İmam-ı Azam Hazretleri:

-Çalışmanız bitti mi, diye buyurduğunda bilgin:

-Henüz bitmedi. Üç dört sene daha gezip dolaşmam ve çalışmam lâzım, der.

Bunun üzerine imam-ı Azam Hazretleri, gezgin seyyaha şöyle der:

-Kendine yazık edip yormuşsun. Bunun için senelerce gezip dolaşmana gerek yoktu. Oturduğun yerden yapabilirdin.

Bilginin gözleri açılır. Dikkatle ve hayretle:
-Nasıl olur? diye sorar.
İmam-ı Azam Hazretleri:

-Kulağı dışında olanlar doğurur. Kulağı içinde olanlar yumurtlar. Meselâ deve kuşu kocaman bir kuştur. Kulağı içinde olduğu için yumurtlar. Gece kuşu küçük bir kuştur, ancak kulağı dışarıdadır. Doğurur, diye cevap verir.

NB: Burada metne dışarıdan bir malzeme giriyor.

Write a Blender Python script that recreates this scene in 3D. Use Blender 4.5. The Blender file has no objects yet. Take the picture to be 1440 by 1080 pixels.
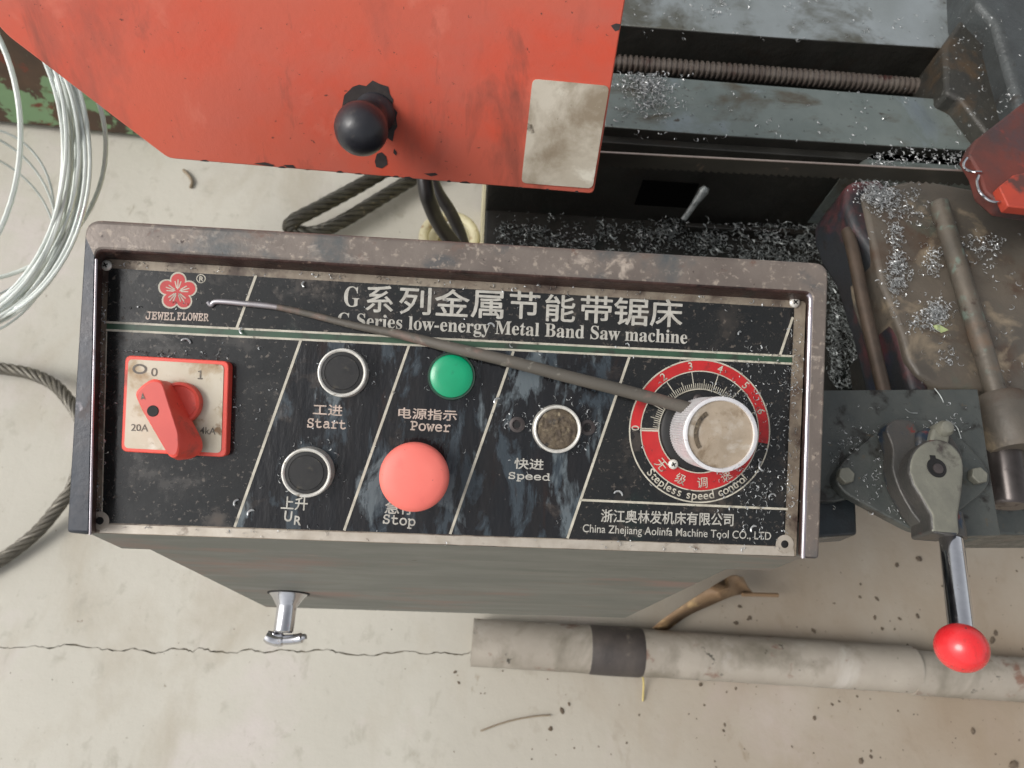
import bpy, bmesh, math, random
from mathutils import Vector, Matrix, noise as mnoise
R = math.radians
S = bpy.context.scene
COL = S.collection
random.seed(7)

# ------------------------------------------------------------------ camera
F = 1040.0                      # focal length in pixels of a 1440 px wide frame
def nz(v): return Vector(v).normalized()
Xc = nz((0.997, -0.048, -0.058))
Zc = Vector((0.072, 0.392, 0.917)); Zc = (Zc - Xc * Zc.dot(Xc)).normalized()
Yc = Zc.cross(Xc)
M = Matrix((Xc, Yc, Zc))        # camera axes -> world axes
P0 = Vector((0, 0, 0.72))       # middle of the control faceplate
CAM = P0 - M @ Vector(((632 - 720) / F * .45, (540 - 562) / F * .45, -.45))
cd = bpy.data.cameras.new('camera'); cam = bpy.data.objects.new('camera', cd); COL.objects.link(cam)
cam.matrix_world = Matrix.Translation(CAM) @ M.to_4x4()
cd.sensor_width = 36; cd.lens = 36 * F / 1440; cd.clip_start = .01; cd.clip_end = 300
cd.dof.use_dof = True; cd.dof.focus_distance = .47; cd.dof.aperture_fstop = 13
S.camera = cam

# ------------------------------------------------------------------ sky, sun, exposure
w = bpy.data.worlds.new("World"); S.world = w; w.use_nodes = True
nt = w.node_tree; bg = nt.nodes['Background']
sky = nt.nodes.new('ShaderNodeTexSky'); sky.sky_type = 'NISHITA'; sky.sun_disc = False
SUN_EL, SUN_AZ = R(44), R(-104)          # azimuth measured from +Y towards +X
sky.sun_elevation = SUN_EL; sky.sun_rotation = SUN_AZ; sky.dust_density = 4; sky.air_density = 1; sky.ozone_density = 1
hs = nt.nodes.new('ShaderNodeHueSaturation'); hs.inputs['Saturation'].default_value = .18
nt.links.new(sky.outputs[0], hs.inputs['Color']); nt.links.new(hs.outputs[0], bg.inputs[0])
bg.inputs[1].default_value = .12
sl = bpy.data.lights.new('sun', 'SUN'); so = bpy.data.objects.new('sun', sl); COL.objects.link(so)
sl.energy = 1.2; sl.angle = R(28); sl.color = (1, .965, .91)
sdir = Vector((math.sin(SUN_AZ) * math.cos(SUN_EL), math.cos(SUN_AZ) * math.cos(SUN_EL), math.sin(SUN_EL)))
so.rotation_euler = sdir.to_track_quat('Z', 'Y').to_euler(); so.location = (-2, -2, 3)
S.view_settings.view_transform = 'Standard'; S.view_settings.look = 'None'
S.view_settings.exposure = 0.5; S.view_settings.gamma = 1

# ------------------------------------------------------------------ measuring helpers
def ray(u, v): return M @ Vector(((u - 720) / F, (540 - v) / F, -1))
def hit(u, v, p, n):
    r = ray(u, v); return CAM + r * ((p - CAM).dot(n) / r.dot(n))
ZUP = Vector((0, 0, 1))
def hz(u, v, z=0.0): return hit(u, v, Vector((0, 0, z)), ZUP)
def hd(u, v, d): return CAM + ray(u, v) * d
def depth(p): return -(M.transposed() @ (p - CAM)).z
def frame(o, x, y):
    x = x.normalized(); n = x.cross(y).normalized(); y = n.cross(x)
    return Matrix(((x.x, y.x, n.x, o.x), (x.y, y.y, n.y, o.y), (x.z, y.z, n.z, o.z), (0, 0, 0, 1)))
TILT = R(22)
PX = Vector((1, 0, 0)); PU = Vector((0, math.cos(TILT), math.sin(TILT)))
FP = frame(P0, PX, PU); PN = FP.to_3x3().col[2]; FPI = FP.inverted()
def pl(u, v, h=0.0):            # point of the faceplate frame, h metres above the plate
    q = FPI @ hit(u, v, P0 + PN * h, PN); return (q.x, q.y)
def pr(u, v, r, h=0.0): return r * depth(hit(u, v, P0 + PN * h, PN)) / F

# ------------------------------------------------------------------ colours and materials
def lin(c):
    c = c / 255
    return c / 12.92 if c <= .04045 else ((c + .055) / 1.055) ** 2.4
def rgb(r, g, b): return (lin(r), lin(g), lin(b), 1)
MATS = {}
def mat(name, c1, c2=None, rough=.5, metal=0., scale=40, layers=(), bump=0., bscale=300, coat=0., spec=.5, stretch=(1, 1, 1), rvar=0., det=6, distort=0.):
    """base colour c1..c2 by noise; layers: (color, scale, threshold, softness, rough, metal, stretch, seed)"""
    if name in MATS: return MATS[name]
    m = bpy.data.materials.new(name); MATS[name] = m; m.use_nodes = True
    t = m.node_tree; N = t.nodes.new; L = t.links.new; b = t.nodes['Principled BSDF']
    tc = N('ShaderNodeTexCoord')
    def nf(sc, st=(1, 1, 1), seed=0, det=6, dist=0.):
        mp = N('ShaderNodeMapping'); L(tc.outputs['Object'], mp.inputs[0]); mp.inputs['Scale'].default_value = st
        mp.inputs['Location'].default_value = (seed * 1.7, seed * .9, seed * 2.3)
        n = N('ShaderNodeTexNoise'); L(mp.outputs[0], n.inputs[0]); n.inputs['Scale'].default_value = sc
        n.inputs['Detail'].default_value = det; n.inputs['Roughness'].default_value = .62; n.inputs['Distortion'].default_value = dist
        return n.outputs[0]
    def ramp(src, lo, hi):
        r = N('ShaderNodeMapRange'); L(src, r.inputs[0]); r.inputs[1].default_value = lo; r.inputs[2].default_value = hi
        return r.outputs[0]
    def mixc(fac, a, bb):
        x = N('ShaderNodeMix'); x.data_type = 'RGBA'; L(fac, x.inputs[0])
        for s, vv in ((6, a), (7, bb)):
            if isinstance(vv, tuple): x.inputs[s].default_value = vv
            else: L(vv, x.inputs[s])
        return x.outputs[2]
    def mixf(fac, a, bb):
        x = N('ShaderNodeMix'); x.data_type = 'FLOAT'; L(fac, x.inputs[0])
        for s, vv in ((2, a), (3, bb)):
            if isinstance(vv, (int, float)): x.inputs[s].default_value = vv
            else: L(vv, x.inputs[s])
        return x.outputs[0]
    base = nf(scale, stretch, 0, det, distort)
    col = mixc(ramp(base, .3, .7), c1, c2 or c1)
    ro = rough
    if rvar: ro = mixf(ramp(nf(scale * 1.7, stretch, 5, 5, .5), .35, .65), max(0, rough - rvar), min(1, rough + rvar))
    me = metal
    for ly in layers:
        c, sc, th, sf = ly[:4]
        r2 = ly[4] if len(ly) > 4 and ly[4] is not None else None
        m2 = ly[5] if len(ly) > 5 and ly[5] is not None else None
        st = ly[6] if len(ly) > 6 and ly[6] else (1, 1, 1)
        sd = ly[7] if len(ly) > 7 else len(name) + sc * .01
        f = ramp(nf(sc, st, sd, 8, .3), th, th + sf)
        col = mixc(f, col, c)
        if r2 is not None: ro = mixf(f, ro, r2)
        if m2 is not None: me = mixf(f, me, m2)
    if isinstance(col, tuple): b.inputs['Base Color'].default_value = col
    else: L(col, b.inputs['Base Color'])
    for k, vv in (('Roughness', ro), ('Metallic', me)):
        if isinstance(vv, (int, float)): b.inputs[k].default_value = vv
        else: L(vv, b.inputs[k])
    b.inputs['Specular IOR Level'].default_value = spec
    b.inputs['Coat Weight'].default_value = coat
    if bump:
        bp = N('ShaderNodeBump'); bp.inputs['Strength'].default_value = 1; bp.inputs['Distance'].default_value = bump
        L(nf(bscale, stretch, 3, 5), bp.inputs['Height']); L(bp.outputs[0], b.inputs['Normal'])
    return m

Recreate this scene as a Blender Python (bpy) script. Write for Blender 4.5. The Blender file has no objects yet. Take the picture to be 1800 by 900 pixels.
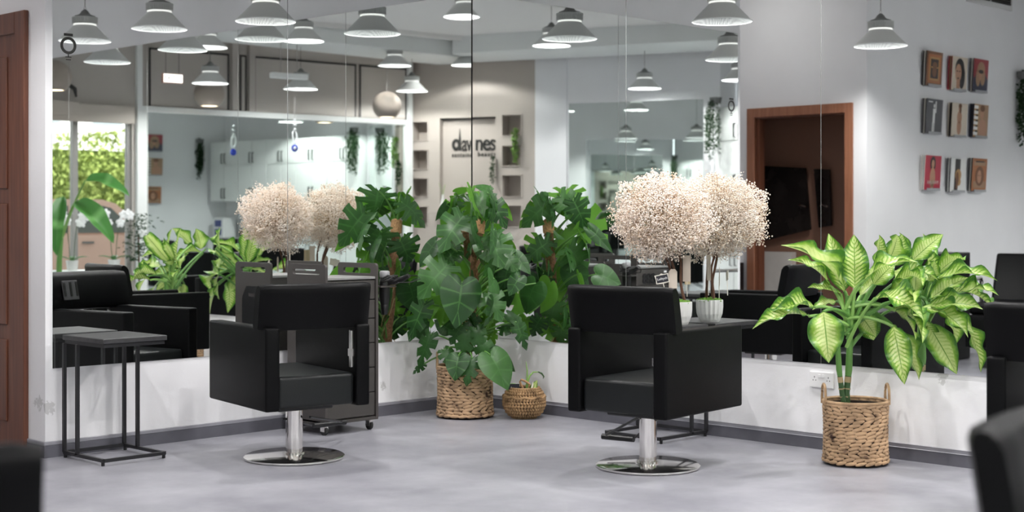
import bpy, bmesh, math, random
import numpy as np
from mathutils import Vector, Matrix, Euler, noise
random.seed(7); np.random.seed(7)
SC = bpy.context.scene
COL = SC.collection
PI = math.pi
# ------------------------------------------------------------------ camera
F, YH, TH, CAMH = 2593.6, 382.56, math.radians(45.356), 1.3
CAM = (7.0938, 7.3977)
cam = bpy.data.cameras.new('camera'); cam.sensor_width = 36; cam.lens = F/1800*36
cam.shift_y = -(450-YH)/1800
cam.clip_start = .05; cam.clip_end = 200
cam.dof.use_dof = True; cam.dof.focus_distance = 8.3; cam.dof.aperture_fstop = 2.4
camo = bpy.data.objects.new('camera', cam); COL.objects.link(camo)
camo.location = (CAM[0], CAM[1], CAMH); camo.rotation_euler = (PI/2, 0, PI-math.asin(math.sin(TH)))
SC.camera = camo
# ------------------------------------------------------------------ world, sun, exposure
SC.view_settings.view_transform = 'Standard'; SC.view_settings.look = 'None'
SC.view_settings.gamma = 1; SC.view_settings.exposure = 1.70
SC.cycles.max_bounces = 14; SC.cycles.diffuse_bounces = 5; SC.cycles.glossy_bounces = 8
SC.cycles.sample_clamp_indirect = 4; SC.cycles.caustics_reflective = True; SC.cycles.blur_glossy = .5
SC.cycles.use_denoising = True
W = bpy.data.worlds.new('overcast'); SC.world = W; W.use_nodes = True
bg = W.node_tree.nodes['Background']; bg.inputs[0].default_value = (.93, .96, 1, 1); bg.inputs[1].default_value = 1.15
sl = bpy.data.lights.new('sun', 'SUN'); sl.energy = 1.6; sl.angle = .05; sl.color = (1, .95, .86)
so = bpy.data.objects.new('sun', sl); COL.objects.link(so); so.rotation_euler = (math.radians(48), 0, math.radians(-20))
LAMP_W = 34.0          # strength of one pendant lamp
# ------------------------------------------------------------------ photo geometry (camera frame <-> room frame)
uL = np.array([-math.cos(TH), -math.sin(TH)]); uY = np.array([math.sin(TH), -math.cos(TH)]); OO = np.array([-.2786, 10.2455])
PSI = math.radians(90.267); RT = PSI-PI/2
uR = np.array([math.cos(PSI), math.sin(PSI)]); nR = np.array([-uR[1], uR[0]])
def rw(lat, d): v = np.array([lat, d])-OO; return np.array([v@uL, v@uY])
def SR(P): P = np.array(P[:2], float); return P-2*(P@nR)*nR
def SLm(P): return np.array([P[0], -P[1]])
def via(P, m):
    if m == 'L': return SLm(P)
    if m == 'R': return SR(P)
    if m == 'D': return P
    return P
def px(x, y, d, m=''):
    """room point seen at photo pixel x, y and path length d: direct, by the left (L) or right (R) mirror, or by both"""
    P = rw((x-900)/F*d, d); z = CAMH-(y-YH)*d/F
    if m == 'L': P = SLm(P)
    elif m == 'R': P = SR(P)
    elif m == 'B': P = SLm(SR(P)) if x > 829 else SR(SLm(P))
    return Vector((P[0], P[1], z))
def fl(x, y, z=0): return px(x, y, F*(CAMH-z)/(y-YH))
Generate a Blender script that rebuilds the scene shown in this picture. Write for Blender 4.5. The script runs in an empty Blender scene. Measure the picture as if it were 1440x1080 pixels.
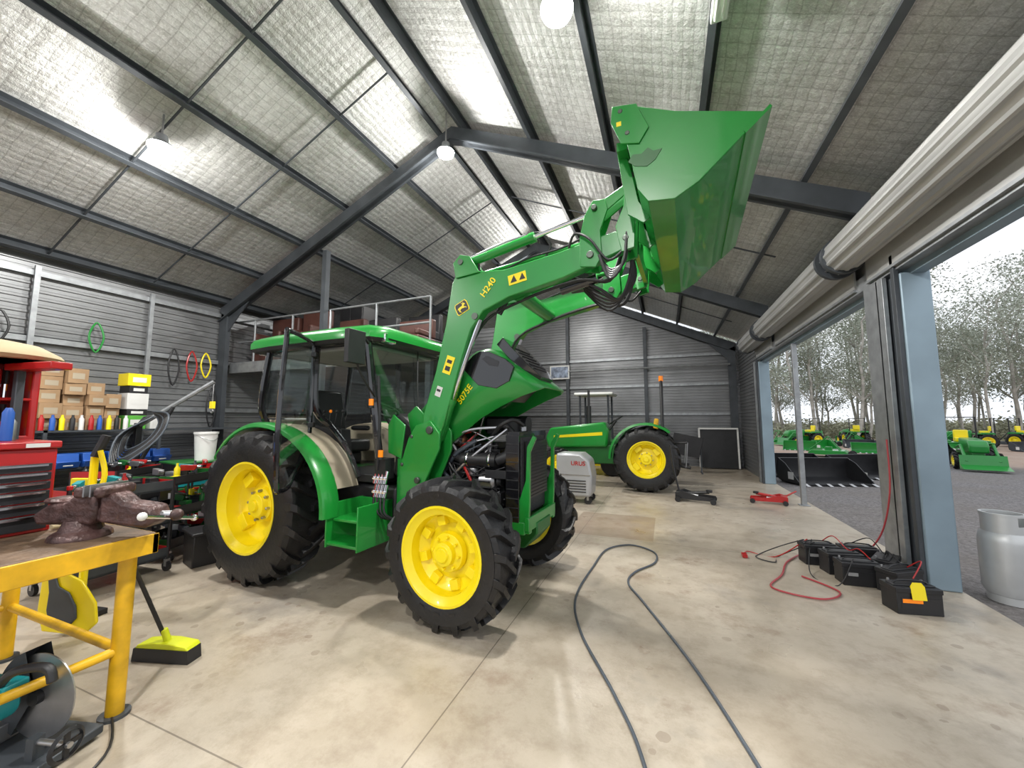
import bpy, math, random, bmesh
from mathutils import Vector, Matrix, Euler
random.seed(7)
S=bpy.context.scene
COL=S.collection
rad=math.radians
# ------------------------------------------------------------ materials
def newmat(name):
    m=bpy.data.materials.new(name); m.use_nodes=True
    return m,m.node_tree.nodes,m.node_tree.links,m.node_tree.nodes['Principled BSDF']
def mat(name,col,rough=.5,metal=0.,var=.12,vs=5.,bump=0.,bs=40.,coat=0.,emit=0.):
    m,N,L,b=newmat(name)
    tc=N.new('ShaderNodeTexCoord'); no=N.new('ShaderNodeTexNoise')
    no.inputs['Scale'].default_value=vs; no.inputs['Detail'].default_value=5
    L.new(tc.outputs['Object'],no.inputs['Vector'])
    r=N.new('ShaderNodeValToRGB'); e=r.color_ramp.elements
    e[0].position=.3; e[1].position=.7
    e[0].color=(*[c*(1-var) for c in col],1); e[1].color=(*[min(1,c*(1+var)) for c in col],1)
    L.new(no.outputs['Fac'],r.inputs['Fac']); L.new(r.outputs['Color'],b.inputs['Base Color'])
    b.inputs['Roughness'].default_value=rough; b.inputs['Metallic'].default_value=metal
    b.inputs['Coat Weight'].default_value=coat
    if emit:
        b.inputs['Emission Color'].default_value=(*col,1); b.inputs['Emission Strength'].default_value=emit
    if bump:
        n2=N.new('ShaderNodeTexNoise'); n2.inputs['Scale'].default_value=bs; L.new(tc.outputs['Object'],n2.inputs['Vector'])
        bp=N.new('ShaderNodeBump'); bp.inputs['Strength'].default_value=bump; bp.inputs['Distance'].default_value=.02
        L.new(n2.outputs['Fac'],bp.inputs['Height']); L.new(bp.outputs['Normal'],b.inputs['Normal'])
    return m
GREEN=mat('tractor_green',(.012,.25,.034),.30,0,.08,2,coat=.4)
DGREEN=mat('dark_green_paint',(.01,.12,.02),.4,0,.15,3)
YEL=mat('tractor_yellow',(.95,.76,.005),.35,0,.04,3,coat=.3)
RUB=mat('tyre_rubber',(.011,.011,.012),.42,0,.3,6,.2,30)
BLK=mat('black_plastic',(.016,.016,.018),.45,0,.2,8)
GBLK=mat('gloss_black',(.01,.01,.012),.12,0,.1,8,coat=.8)
STEEL=mat('steel',(.45,.45,.46),.35,.9,.15,8)
PIN=mat('pin_steel',(.10,.12,.10),.4,.7,.15,8)
CHR=mat('chrome',(.85,.85,.87),.08,1,.03,8)
GALV=mat('galvanised',(.32,.335,.35),.42,.6,.18,9)
FRAME=mat('frame_steel',(.062,.07,.08),.5,.25,.25,3)
CLADM=mat('wall_cladding',(.22,.225,.232),.38,.45,.2,1.2)
CURT=mat('roller_curtain',(.46,.46,.45),.38,.35,.10,1.5)
BLUG=mat('blue_grey_column',(.25,.33,.39),.45,.3,.12,2)
WHT=mat('white_plastic',(.74,.74,.72),.4,0,.05,5)
BEI=mat('beige_trim',(.40,.34,.25),.6,0,.08,5)
TAN=mat('tan_canvas',(.50,.40,.24),.8,0,.1,5)
RED=mat('red_paint',(.42,.012,.012),.3,0,.12,4,coat=.3)
DRED=mat('rusty_brown_cast',(.095,.052,.048),.40,.2,.55,11,.4,35)
BLU=mat('blue_plastic',(.02,.10,.42),.4,0,.1,4)
TEAL=mat('teal_plastic',(.01,.26,.28),.4,0,.1,4)
CARD=mat('cardboard',(.36,.23,.125),.8,0,.18,4)
WOOD=mat('bench_wood',(.14,.09,.055),.5,.2,.6,4,.3,30)
BROWN=mat('brown_vinyl',(.085,.032,.024),.5,0,.2,4)
ORA=mat('orange_lens',(.95,.25,.01),.2,0,.05,4,emit=.2)
SAFY=mat('safety_yellow',(.74,.42,.01),.45,0,.28,7)
LIME=mat('lime_yellow',(.72,.78,.02),.45,0,.1,5)
STK=mat('sticker_yellow',(.95,.75,.01),.4,0,.03,4)
HOSE=mat('hose_grey',(.07,.085,.105),.45,0,.15,4)
REDH=mat('hose_red',(.42,.05,.06),.4,0,.1,4)
BARK=mat('bark',(.46,.43,.39),.9,0,.35,2)  # paled like the leaves, with distance haze put into the colour
LEAF=mat('gum_leaves',(.42,.45,.375),.9,0,.25,.5)  # leaf colour lightened to paint distance haze into the foliage
LEAF2=mat('scrub_leaves',(.40,.40,.29),.9,0,.3,.8)
LAMPE=mat('lamp_glow',(1,.98,.94),.5,0,0,1,emit=80)
SILV=mat('silver_casing',(.42,.43,.45),.35,.3,.06,2)
GASM=mat('gas_cylinder_paint',(.58,.59,.59),.40,.4,.12,3)
COPP=mat('copper_brown',(.25,.11,.05),.4,.7,.2,6)
LGREY=mat('light_grey_card',(.3,.3,.3),.5)
DRWG=mat('drawer_grey',(.03,.03,.033),.3,.3,.1)
RADC=mat('radiator_core',(.05,.05,.055),.6,.4,.5,90)
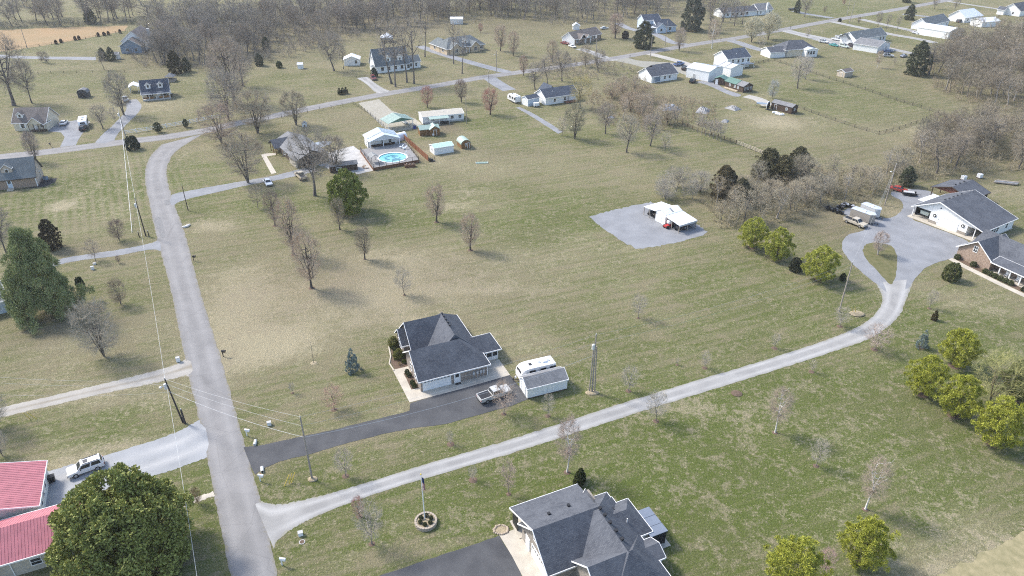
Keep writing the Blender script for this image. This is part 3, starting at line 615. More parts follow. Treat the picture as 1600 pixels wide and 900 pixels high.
def dormer(t, x, y, z, w=1.7, d=2.6, h=1.5, wall=WHITE, roof=ROOF_D, ang=-90, n=2):
    # a gabled dormer facing -y, its sill line at y
    e = part('dormer', MB().box(x-w/2, x+w/2, y, y+d, z-.5, z+h), wall, t)
    e2 = MB(); e2.add([(x-w/2,y-.001,z+h),(x+w/2,y-.001,z+h),(x,y-.001,z+h+w*.45)], [(0,1,2)]); part('gable', e2, wall, e)
    fs = roof_faces(x-w/2, x+w/2, y-.1, y+d, z+h+.05, z+h+.05+w*.45, 'y', 0, 0, .2); mb_, bd_ = shell(fs, .08); part('roof', mb_, roof, e); part('trim', trim_boards(bd_, .16, .05), TRIM, e)
    f = MB(); T = local(-90, x, y, z+.15); slab(f, T, -.45, .45, 0, .05, 0, 1.1); part('window_frame', f, TRIM, e); f = MB(); slab(f, T, -.35, .35, .05, .06, .1, 1.0); part('pane', f, GLASS, e); return e
# --- cape houses on the left
h, L = house('brick_cape_house', 'tan brick cape house with slate-blue roof and dormer at left edge', (-62,304), (59.5,290.6))
block(h, 0, L, 0, 8.2, 2.9, 7.2, BRICK2, ROOF_T, 'x', 0, 0, .35, trim=mat('dark_trim', (.06, .05, .045), .6, .3, .2, 3))
part('gable_siding', MB().add([(L+.01,0,.5),(L+.01,8.2,.5),(L+.01,8.2,2.9),(L+.01,4.1,7.1),(L+.01,0,2.9)], [(0,1,2,3,4)]), mat('pinkish_siding', (.5, .42, .35), .7, .3, .08, 2), h)
dormer(h, L-6.5, 1.2, 4.1, 2.6, 2.8, 1.5, mat('pinkish_siding', (.5, .42, .35)), ROOF_T); dormer(h, L-14, 1.2, 4.1, 2.6, 2.8, 1.5, mat('pinkish_siding', (.5, .42, .35)), ROOF_T)
dd = door(h, L-6.5, 0, .35, -90, 1.0, 2.2, PALEBLUE, True); win(h, L-9.9, 0, 1.1, -90, 1.1, 1.1); win(h, L+.01, 3, 3.6, 0, .8, 1.1); win(h, L+.01, 5, 1.2, 0, .9, 1.3)
part('steps', MB().box(L-7.3, L-5.7, -1.2, 0, 0, .35).box(L-7.3, L-5.7, -1.8, -1.2, 0, .18), CONC, h); part('corner_board', MB().box(L-.14, L+.03, -.04, .14, 0, 2.9), TRIM, h)
pad('side_bed', [hpt(L-6, -1.2, g(-62,304), h.rotation_euler.z), hpt(L+2, -1.2, g(-62,304), h.rotation_euler.z), hpt(L+4, 1.6, g(-62,304), h.rotation_euler.z), hpt(L+4, 5, g(-62,304), h.rotation_euler.z), hpt(L, 5.4, g(-62,304), h.rotation_euler.z), hpt(L, 0, g(-62,304), h.rotation_euler.z)], .006, mat('black_mulch', (.05, .05, .052), .95, .1, .3, 6), 0, .1, True)
u = thing('air_unit', 'blue-grey heat pump box beside the brick cape house', 'heat pump', g(72,281)); part('casing', MB().box(-.5,.5,-.45,.45,.05,1.0), BLUES, u); part('grille', MB().tube((0,0,1.0),(0,0,1.03),.4,.4,14), BLACK, u)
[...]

Bunun üzerine Yunanlı bilgin:

-Eyvah emeklerim! diye dizlerini döver.

Atatürk, dikkatle hocadan dinlediği bu hikâye üzerine:

-Hocam ağzına sağlık. Çok güzel anlattın, diye hocanın gönlünü okşar.

Bundan sonra Hoca Efendi:

-Beyim muhabbet güzel, ama ben yoluma devam edeyim. Hatim ve dualarımızı yapalım. Zira köyüme geri dönmem lâzım, diye ayrılır. Hoca Efendi, üç beş metre gider sonra geriye döner. Atatürk'e yaklaşarak:

-Beyim güzel dilleştik. Ancak sizi tanısaydık. Kim olduğunuzu bilseydik, deyince Atatürk hocanın yanına yaklaşır. Sağ elini merkebin üzerindeki hocanın omuzuna koyar. Derin bir nefes alır.
-Hocam hocam! İşte o dua etmeye gittiğin Mustafa Kemal benim, der. Bunu duyan Hoca Efendi, merkebinden iner. Atatürk' le sarmaş dolaş olurlar ve her ikisi de ağlar. Sonra hoca yoluna devam eder.

Azizim Hoca Mustafa Efendi (k.s.)' den bana intikal eden bu hâdiseyi azizim o günleri gören ve yaşayanlardan dinlemiştir.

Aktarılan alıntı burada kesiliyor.